Updated: July 14, 2008, 11:10 PM ET
Written guidance necessary to establish boundaries of comment
Several incidents over the past few weeks suggest that ESPN is exposing itself to an unnecessary amount of public embarrassment and internal dissension by its lack of an official guidebook to ESPN's values, standards and practices. Such documents are commonplace at most newspapers and many networks, but ESPN operates without an over-arching guide, which too often strands its employees in a trial-and-error wilderness where standards are discovered by the accidental violation of them.

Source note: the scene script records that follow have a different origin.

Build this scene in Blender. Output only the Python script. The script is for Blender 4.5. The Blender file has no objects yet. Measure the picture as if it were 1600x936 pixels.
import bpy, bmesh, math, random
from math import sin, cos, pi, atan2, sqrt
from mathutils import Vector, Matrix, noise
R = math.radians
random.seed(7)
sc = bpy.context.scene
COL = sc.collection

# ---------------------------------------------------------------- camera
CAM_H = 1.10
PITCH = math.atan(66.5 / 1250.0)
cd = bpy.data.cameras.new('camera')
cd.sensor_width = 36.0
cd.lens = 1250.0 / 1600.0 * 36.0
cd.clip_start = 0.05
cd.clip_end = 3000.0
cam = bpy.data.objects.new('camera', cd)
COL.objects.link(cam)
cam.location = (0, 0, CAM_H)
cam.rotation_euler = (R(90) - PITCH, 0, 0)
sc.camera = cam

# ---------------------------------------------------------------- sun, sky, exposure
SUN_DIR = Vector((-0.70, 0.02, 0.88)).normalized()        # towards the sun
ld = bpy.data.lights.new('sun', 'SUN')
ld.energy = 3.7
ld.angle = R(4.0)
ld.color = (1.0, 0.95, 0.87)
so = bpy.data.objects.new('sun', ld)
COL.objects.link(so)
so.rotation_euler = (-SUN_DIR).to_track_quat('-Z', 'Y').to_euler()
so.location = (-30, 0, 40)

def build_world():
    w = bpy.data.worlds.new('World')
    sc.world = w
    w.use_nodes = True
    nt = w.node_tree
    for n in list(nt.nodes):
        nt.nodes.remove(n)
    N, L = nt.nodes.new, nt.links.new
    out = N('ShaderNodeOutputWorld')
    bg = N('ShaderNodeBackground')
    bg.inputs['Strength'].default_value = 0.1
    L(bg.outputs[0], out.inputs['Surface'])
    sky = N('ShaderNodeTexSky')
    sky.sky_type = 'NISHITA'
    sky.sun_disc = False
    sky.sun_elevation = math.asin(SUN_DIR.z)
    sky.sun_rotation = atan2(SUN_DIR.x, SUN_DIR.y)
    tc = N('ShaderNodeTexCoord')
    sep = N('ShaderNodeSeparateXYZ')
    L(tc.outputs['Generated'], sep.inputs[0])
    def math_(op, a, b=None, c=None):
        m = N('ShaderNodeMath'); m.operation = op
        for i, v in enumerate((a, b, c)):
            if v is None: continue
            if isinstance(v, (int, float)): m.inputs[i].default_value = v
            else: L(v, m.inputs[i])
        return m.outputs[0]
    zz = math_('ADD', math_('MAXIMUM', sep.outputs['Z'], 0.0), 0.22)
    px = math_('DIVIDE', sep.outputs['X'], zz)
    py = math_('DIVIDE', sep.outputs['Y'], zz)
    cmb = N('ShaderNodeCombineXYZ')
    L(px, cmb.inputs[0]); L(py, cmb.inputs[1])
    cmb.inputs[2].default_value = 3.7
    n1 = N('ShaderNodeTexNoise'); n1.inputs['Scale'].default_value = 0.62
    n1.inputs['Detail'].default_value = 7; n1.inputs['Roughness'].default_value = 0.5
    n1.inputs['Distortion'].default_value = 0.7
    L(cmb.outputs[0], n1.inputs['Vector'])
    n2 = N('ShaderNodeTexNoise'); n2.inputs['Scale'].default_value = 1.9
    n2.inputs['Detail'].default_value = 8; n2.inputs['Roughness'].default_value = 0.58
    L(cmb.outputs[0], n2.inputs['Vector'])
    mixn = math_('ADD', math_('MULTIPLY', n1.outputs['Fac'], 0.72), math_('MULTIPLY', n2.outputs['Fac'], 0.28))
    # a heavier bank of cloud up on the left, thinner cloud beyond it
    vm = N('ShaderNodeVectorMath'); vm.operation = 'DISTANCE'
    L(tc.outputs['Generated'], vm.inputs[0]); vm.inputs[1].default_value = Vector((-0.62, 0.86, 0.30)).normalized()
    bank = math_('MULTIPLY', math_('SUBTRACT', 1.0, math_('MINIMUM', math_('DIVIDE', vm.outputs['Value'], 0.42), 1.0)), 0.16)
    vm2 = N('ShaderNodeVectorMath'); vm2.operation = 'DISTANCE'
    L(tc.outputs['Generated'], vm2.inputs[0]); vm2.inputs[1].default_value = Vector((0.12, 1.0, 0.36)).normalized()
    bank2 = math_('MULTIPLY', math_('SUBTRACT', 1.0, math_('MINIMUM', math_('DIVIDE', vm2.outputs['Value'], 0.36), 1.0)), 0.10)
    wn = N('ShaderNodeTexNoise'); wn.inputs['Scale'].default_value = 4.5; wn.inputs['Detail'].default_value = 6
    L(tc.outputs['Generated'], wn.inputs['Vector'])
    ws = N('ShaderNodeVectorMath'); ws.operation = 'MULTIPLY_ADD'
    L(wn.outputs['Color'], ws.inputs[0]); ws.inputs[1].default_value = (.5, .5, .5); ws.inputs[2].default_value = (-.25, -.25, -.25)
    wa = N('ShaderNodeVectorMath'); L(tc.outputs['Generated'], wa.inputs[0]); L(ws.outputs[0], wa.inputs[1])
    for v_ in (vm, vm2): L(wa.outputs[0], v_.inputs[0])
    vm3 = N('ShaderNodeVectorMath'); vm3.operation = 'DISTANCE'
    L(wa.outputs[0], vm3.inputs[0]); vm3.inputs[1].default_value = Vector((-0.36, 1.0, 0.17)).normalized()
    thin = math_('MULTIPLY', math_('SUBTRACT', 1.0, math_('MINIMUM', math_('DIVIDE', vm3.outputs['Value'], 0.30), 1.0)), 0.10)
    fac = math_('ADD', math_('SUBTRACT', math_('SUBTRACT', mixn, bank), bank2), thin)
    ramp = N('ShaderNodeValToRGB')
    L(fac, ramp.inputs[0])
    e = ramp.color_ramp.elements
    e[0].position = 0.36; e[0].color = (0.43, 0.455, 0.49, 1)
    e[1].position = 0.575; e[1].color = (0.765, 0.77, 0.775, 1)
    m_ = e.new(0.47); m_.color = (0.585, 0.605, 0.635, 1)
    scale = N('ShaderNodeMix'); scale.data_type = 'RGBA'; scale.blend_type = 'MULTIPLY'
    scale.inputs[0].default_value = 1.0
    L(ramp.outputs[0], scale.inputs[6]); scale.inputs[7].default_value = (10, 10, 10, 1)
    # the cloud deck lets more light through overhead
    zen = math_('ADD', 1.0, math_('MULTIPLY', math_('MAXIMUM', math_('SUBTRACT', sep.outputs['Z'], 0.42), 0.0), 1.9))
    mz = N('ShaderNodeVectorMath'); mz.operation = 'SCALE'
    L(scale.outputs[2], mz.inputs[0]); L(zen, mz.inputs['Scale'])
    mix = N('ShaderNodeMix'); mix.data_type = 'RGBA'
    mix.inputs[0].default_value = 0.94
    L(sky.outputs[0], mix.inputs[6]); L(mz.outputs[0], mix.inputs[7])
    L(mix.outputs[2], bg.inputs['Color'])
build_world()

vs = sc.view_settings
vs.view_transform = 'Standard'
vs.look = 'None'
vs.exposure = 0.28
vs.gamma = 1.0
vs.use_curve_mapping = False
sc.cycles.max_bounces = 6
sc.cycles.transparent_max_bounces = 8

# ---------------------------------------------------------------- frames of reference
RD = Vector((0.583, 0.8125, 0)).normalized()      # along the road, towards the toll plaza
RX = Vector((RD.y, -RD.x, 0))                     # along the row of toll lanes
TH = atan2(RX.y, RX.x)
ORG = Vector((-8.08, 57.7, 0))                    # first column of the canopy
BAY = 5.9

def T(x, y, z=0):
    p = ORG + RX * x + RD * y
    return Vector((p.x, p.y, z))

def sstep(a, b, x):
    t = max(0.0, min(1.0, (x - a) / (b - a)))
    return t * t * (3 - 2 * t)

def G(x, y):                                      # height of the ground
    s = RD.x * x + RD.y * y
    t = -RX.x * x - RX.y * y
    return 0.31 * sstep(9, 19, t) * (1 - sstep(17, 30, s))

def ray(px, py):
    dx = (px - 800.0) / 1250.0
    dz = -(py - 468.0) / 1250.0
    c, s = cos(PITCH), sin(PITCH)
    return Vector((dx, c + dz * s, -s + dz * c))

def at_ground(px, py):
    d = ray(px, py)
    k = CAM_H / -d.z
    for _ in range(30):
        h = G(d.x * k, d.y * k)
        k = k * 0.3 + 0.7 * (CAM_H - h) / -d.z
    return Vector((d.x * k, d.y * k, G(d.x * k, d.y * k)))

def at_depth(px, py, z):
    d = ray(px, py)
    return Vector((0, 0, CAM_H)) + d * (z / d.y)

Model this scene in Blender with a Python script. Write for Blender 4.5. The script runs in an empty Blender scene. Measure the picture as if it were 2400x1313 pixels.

Twice last month, ESPN employees delivered public apologies for serious errors of judgment that revealed, among other things, a confusion about the boundaries of acceptable commentary that goes far beyond those two incidents. On June 14, ESPN.com posted a column by Jemele Hill that indulged in some misguided comic hyperbole about how traitorous it was for Detroit Pistons fans to root for the Boston Celtics in the NBA Finals. As originally posted, the column contained a line that should not have made it past any editor: "Rooting for the Celtics is like calling Hitler a victim." The trivializing comparison, when called to the attention of a top editor, was cut from the article a few hours later, but the damage had already been done. Judging from my mail, few people actually read that line on ESPN.com, but Boston radio and the blogosphere did a fast, effective job of disseminating news of the offense. On the following Monday, ESPN and Hill issued formal apologies, and following a week's suspension, Hill wrote a self-chastising column apologizing at greater length. "I'm sorry," she wrote. "I'm sorry for being thoughtless and insensitive. I'm sorry for making a casual reference to something that should never be construed as casual." Hill learned a lesson, but why did she have to learn it the hard way? How did the offending line ever make it through an editing process that is supposed, among other things, to save writers from their lapses of judgment? "The worst offense was that no senior editor read the piece, and lesser editors let the phrasing go," said Rob King, editor-in-chief of ESPN.com. "We are treating the systemic breakdown of the editing process as seriously as the offensive reference itself." Posting a column without its being read by a senior editor was a rare violation of ESPN.com's standard editing procedure that is easily remedied by a strongly worded reminder. Much harder to remedy is the failure of three junior editors, as well as Hill, to recognize that comparing Celtic fans in Detroit to Nazi sympathizers, even as a form of comic exaggeration, was outside the bounds of acceptable commentary on ESPN.com.